The Agency is pleased to present the young Norwegian artist Are Blytt. His practice is primarily painterly although he works with sculptures and multimedia installations as well. Blytt's interest lies in incidental modes of communication, which he represents in an illustrative and dispassionate manner. He will present a series of new canvases and small floor based works for S.T.O.R.A.G.E.

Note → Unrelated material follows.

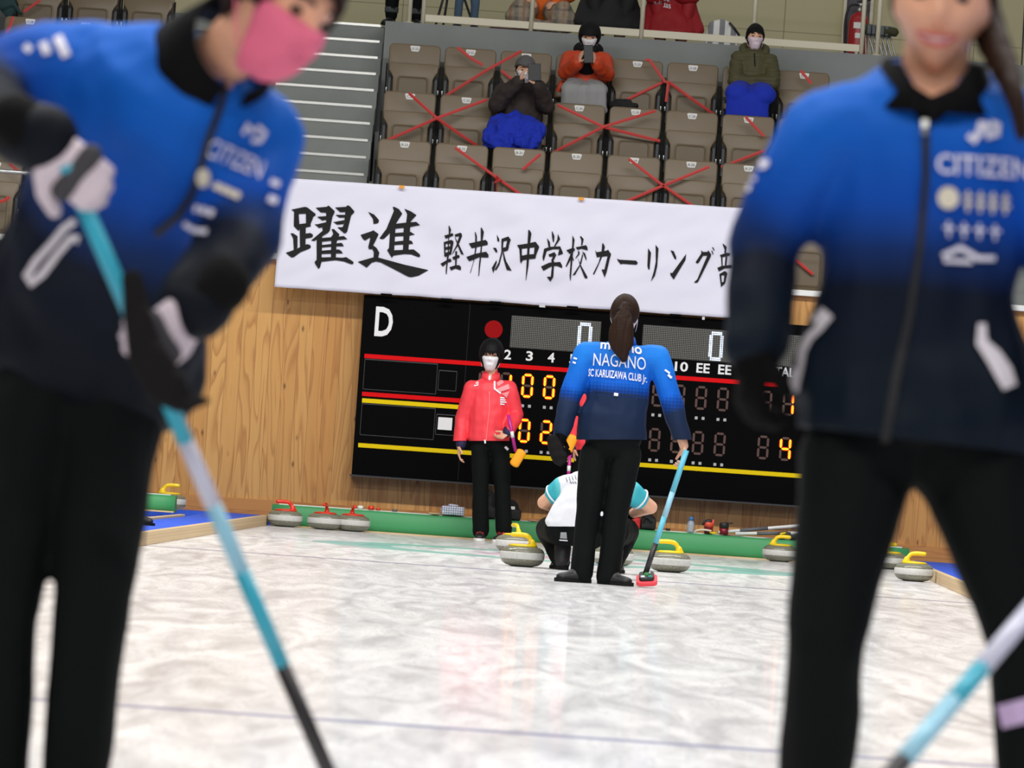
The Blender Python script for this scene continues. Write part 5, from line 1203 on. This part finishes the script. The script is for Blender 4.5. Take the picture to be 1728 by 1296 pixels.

Re-appropriating the language of advertising is a thing of the Eighties and pure Post-Modernism. With an Eighties revival afoot in fashion perhaps its no coincidence that young art is looking at the subliminal message in signage again. In Blytt's work signs, logos letters and numbers are taken as language but rather than subverting the message of advertising with art, Blytt's work enlarges the irrelevant message of the everyday to the scale of advertising. His illustrations are more often than not accidental notes, handscrawled rather than typefaced, personal rather than of wider public relevance. Typography is clearly also of some excitement, but it is utilized like it comes from a heap of personal collectibles, bills from coin-operated launderettes, ticket stubs, curious notes in foreign languages and personal calculations...

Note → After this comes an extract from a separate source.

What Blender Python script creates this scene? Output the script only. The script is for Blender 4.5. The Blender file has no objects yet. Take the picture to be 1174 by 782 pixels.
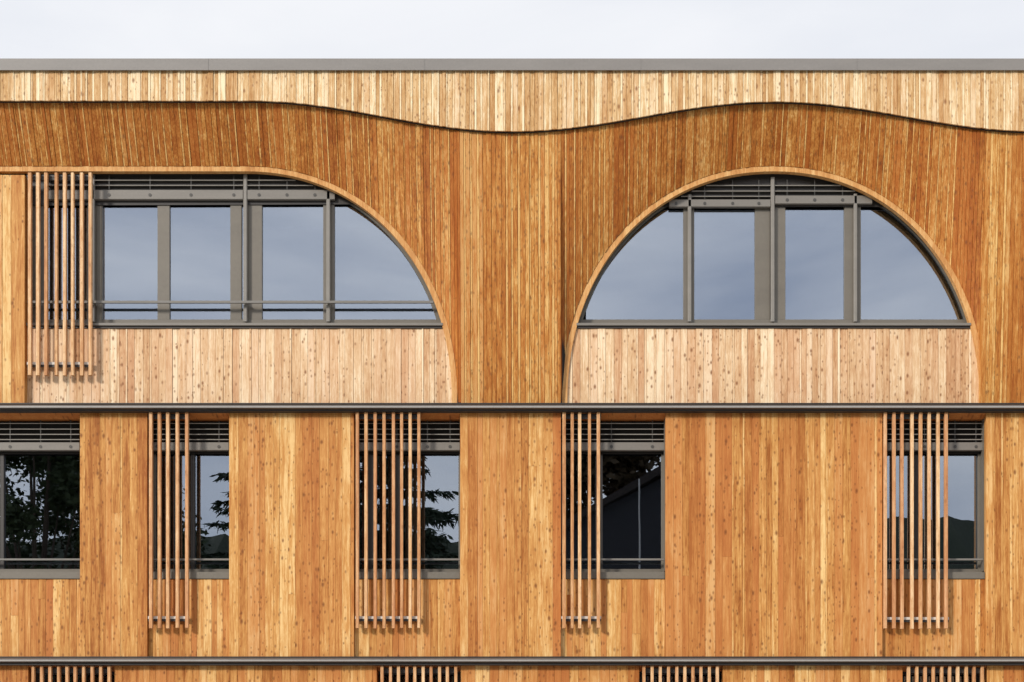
import bpy, math, random
from mathutils import Vector
R = math.radians
random.seed(11)

# ------------------------------------------------------------------ scale
# Facade front plane is y = 0, building towards +y.  One photograph pixel on
# that plane is 12 mm; the camera stands 20 m in front at eye height.
K, D, CX, HY, EYE = 0.012, 20.0, 640.0, 930.0, 1.75
def WX(xp, y=0.0): return (xp - CX) * K * (1 + y / D)
def WZ(yp, y=0.0): return EYE + (HY - yp) * K * (1 + y / D)
def PX(X, y=0.0): return CX + X / (K * (1 + y / D))
def PY(Z, y=0.0): return HY - (Z - EYE) / (K * (1 + y / D))

scene = bpy.context.scene
col = scene.collection

# ------------------------------------------------------------------ materials
def new_mat(name):
    m = bpy.data.materials.new(name); m.use_nodes = True
    nt = m.node_tree; nt.nodes.clear()
    out = nt.nodes.new('ShaderNodeOutputMaterial')
    return m, nt, out

def N(nt, t, **kw):
    n = nt.nodes.new(t)
    for k, v in kw.items():
        setattr(n, k, v)
    return n

def mathn(nt, op, a, b=None, c=None, clamp=False):
    n = N(nt, 'ShaderNodeMath', operation=op); n.use_clamp = clamp
    for i, v in enumerate((a, b, c)):
        if v is None: continue
        if isinstance(v, (int, float)): n.inputs[i].default_value = v
        else: nt.links.new(v, n.inputs[i])
    return n.outputs[0]

def mixc(nt, fac, a, b, blend='MIX'):
    n = N(nt, 'ShaderNodeMix', data_type='RGBA', blend_type=blend)
    for sock, v in ((n.inputs[0], fac), (n.inputs[6], a), (n.inputs[7], b)):
        if isinstance(v, (int, float)): sock.default_value = v
        elif isinstance(v, tuple): sock.default_value = (*v, 1) if len(v) == 3 else v
        else: nt.links.new(v, sock)
    return n.outputs[2]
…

Derrida interprets such written marks as part of language albeit with de-contextualised meanings, so Blytt is legitimized in taking them even further out of context and celebrating them as a sign/ signature/signifier in themselves. They are perplexing in that we do not understand the context they come from nor can we easily find a new one for them and, yet, they entice us to engage due to a universal familiarity. Making notes or random marks Is a universal activity and functional abbreviations such as CC are used by all daily on computers without being given much thought. By presenting them large and especially aesthesticised they are elevated from mere functionality to a poetic superstatus. Blytt's work is surely abstract although everything he represents is literally what it is, just remade from memory. Perhaps, since we do not pay any sort of attention to mundane items such as scribbled notes, we overlook their relevance to language and communication as a whole. Blytt on the other hand is an avid collector of the mundane and thereby creates a sort of gap language of inter-meanings and curious little messages.

Are Blytt, born 1981, lives and works in Oslo. A recent graduate of the university of Trondheim, he has participated in a number of shows in Oslo, Seoul and Frankfurt.